Written instruction —
Transcribe the material from its first line onward, ending with the line that contains "return m, nt, b" and adding nothing beyond it.

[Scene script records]
....
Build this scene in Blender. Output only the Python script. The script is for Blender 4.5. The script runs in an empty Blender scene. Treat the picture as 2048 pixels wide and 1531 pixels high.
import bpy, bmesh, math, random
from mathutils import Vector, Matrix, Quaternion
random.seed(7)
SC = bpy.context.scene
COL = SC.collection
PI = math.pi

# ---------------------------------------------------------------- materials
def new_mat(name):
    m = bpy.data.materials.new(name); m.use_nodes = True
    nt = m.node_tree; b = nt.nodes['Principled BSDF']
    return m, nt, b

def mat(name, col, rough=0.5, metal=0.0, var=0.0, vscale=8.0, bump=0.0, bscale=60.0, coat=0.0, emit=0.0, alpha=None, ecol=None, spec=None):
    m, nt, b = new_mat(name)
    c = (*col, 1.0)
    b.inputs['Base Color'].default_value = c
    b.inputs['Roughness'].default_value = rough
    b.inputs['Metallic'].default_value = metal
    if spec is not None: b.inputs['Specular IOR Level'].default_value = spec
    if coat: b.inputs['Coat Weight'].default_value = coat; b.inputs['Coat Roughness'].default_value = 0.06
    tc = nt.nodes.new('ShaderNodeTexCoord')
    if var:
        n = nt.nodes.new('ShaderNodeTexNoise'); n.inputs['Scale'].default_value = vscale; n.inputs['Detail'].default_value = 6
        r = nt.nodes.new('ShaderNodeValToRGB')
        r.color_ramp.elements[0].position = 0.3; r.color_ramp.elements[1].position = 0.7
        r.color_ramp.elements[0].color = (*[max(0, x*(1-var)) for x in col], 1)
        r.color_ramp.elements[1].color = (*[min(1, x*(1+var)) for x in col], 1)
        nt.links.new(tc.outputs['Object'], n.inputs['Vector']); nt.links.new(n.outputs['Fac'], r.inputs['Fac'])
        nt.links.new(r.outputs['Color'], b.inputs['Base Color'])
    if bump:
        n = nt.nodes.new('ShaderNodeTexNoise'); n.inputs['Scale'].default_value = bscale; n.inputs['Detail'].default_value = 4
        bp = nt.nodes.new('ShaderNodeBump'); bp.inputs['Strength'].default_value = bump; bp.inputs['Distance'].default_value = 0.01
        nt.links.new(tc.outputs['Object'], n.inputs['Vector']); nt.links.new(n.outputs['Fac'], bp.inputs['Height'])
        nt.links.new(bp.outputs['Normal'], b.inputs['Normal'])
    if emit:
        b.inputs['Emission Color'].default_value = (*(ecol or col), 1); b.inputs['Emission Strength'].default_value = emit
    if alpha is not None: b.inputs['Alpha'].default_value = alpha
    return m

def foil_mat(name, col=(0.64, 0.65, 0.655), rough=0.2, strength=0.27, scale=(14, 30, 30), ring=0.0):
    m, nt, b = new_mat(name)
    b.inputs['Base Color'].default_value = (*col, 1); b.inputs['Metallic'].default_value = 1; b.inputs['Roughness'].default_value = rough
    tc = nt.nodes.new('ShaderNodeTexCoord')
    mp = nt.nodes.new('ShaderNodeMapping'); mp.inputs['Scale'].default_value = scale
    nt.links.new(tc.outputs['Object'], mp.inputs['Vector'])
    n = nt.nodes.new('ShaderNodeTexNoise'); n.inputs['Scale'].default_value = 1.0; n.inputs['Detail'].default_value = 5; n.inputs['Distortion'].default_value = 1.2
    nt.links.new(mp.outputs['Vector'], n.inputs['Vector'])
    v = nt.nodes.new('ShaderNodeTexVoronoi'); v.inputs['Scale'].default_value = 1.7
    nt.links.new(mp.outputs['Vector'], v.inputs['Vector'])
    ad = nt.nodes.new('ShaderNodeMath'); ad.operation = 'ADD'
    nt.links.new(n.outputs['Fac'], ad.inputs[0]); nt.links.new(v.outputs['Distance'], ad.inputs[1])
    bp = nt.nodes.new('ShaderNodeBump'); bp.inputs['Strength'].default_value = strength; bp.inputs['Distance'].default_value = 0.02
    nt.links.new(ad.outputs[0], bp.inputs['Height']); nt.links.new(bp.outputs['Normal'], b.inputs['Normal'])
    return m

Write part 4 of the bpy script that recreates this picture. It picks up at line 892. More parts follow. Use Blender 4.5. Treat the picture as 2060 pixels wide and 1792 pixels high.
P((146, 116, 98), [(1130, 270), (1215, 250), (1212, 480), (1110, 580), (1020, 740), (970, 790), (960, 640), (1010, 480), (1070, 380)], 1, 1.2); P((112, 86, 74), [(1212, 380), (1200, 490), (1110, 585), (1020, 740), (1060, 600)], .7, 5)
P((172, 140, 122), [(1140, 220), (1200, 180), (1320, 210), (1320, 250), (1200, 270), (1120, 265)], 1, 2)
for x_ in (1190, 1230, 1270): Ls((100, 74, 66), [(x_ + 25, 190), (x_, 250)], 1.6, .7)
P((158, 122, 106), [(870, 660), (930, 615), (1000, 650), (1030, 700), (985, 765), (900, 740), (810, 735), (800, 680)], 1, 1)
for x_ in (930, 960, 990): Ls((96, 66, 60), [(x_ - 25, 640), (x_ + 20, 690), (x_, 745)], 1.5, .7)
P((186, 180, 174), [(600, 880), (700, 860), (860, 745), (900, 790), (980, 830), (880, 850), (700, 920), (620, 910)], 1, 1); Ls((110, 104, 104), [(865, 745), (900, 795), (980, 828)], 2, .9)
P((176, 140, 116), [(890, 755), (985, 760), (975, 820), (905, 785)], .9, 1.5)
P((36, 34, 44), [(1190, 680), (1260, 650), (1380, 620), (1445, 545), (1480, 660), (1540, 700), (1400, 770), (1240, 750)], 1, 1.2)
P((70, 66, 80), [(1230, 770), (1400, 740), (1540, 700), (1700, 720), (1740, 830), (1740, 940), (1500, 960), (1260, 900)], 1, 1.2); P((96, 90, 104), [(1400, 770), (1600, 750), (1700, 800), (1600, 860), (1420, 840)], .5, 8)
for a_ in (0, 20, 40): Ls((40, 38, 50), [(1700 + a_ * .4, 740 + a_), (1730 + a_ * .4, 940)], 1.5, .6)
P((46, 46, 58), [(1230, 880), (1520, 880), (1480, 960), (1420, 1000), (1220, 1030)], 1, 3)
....
Answer in full —
Build this scene in Blender. Output only the Python script. The script is for Blender 4.5. The script runs in an empty Blender scene. Treat the picture as 2048 pixels wide and 1531 pixels high.
import bpy, bmesh, math, random
from mathutils import Vector, Matrix, Quaternion
random.seed(7)
SC = bpy.context.scene
COL = SC.collection
PI = math.pi

# ---------------------------------------------------------------- materials
def new_mat(name):
    m = bpy.data.materials.new(name); m.use_nodes = True
    nt = m.node_tree; b = nt.nodes['Principled BSDF']
    return m, nt, b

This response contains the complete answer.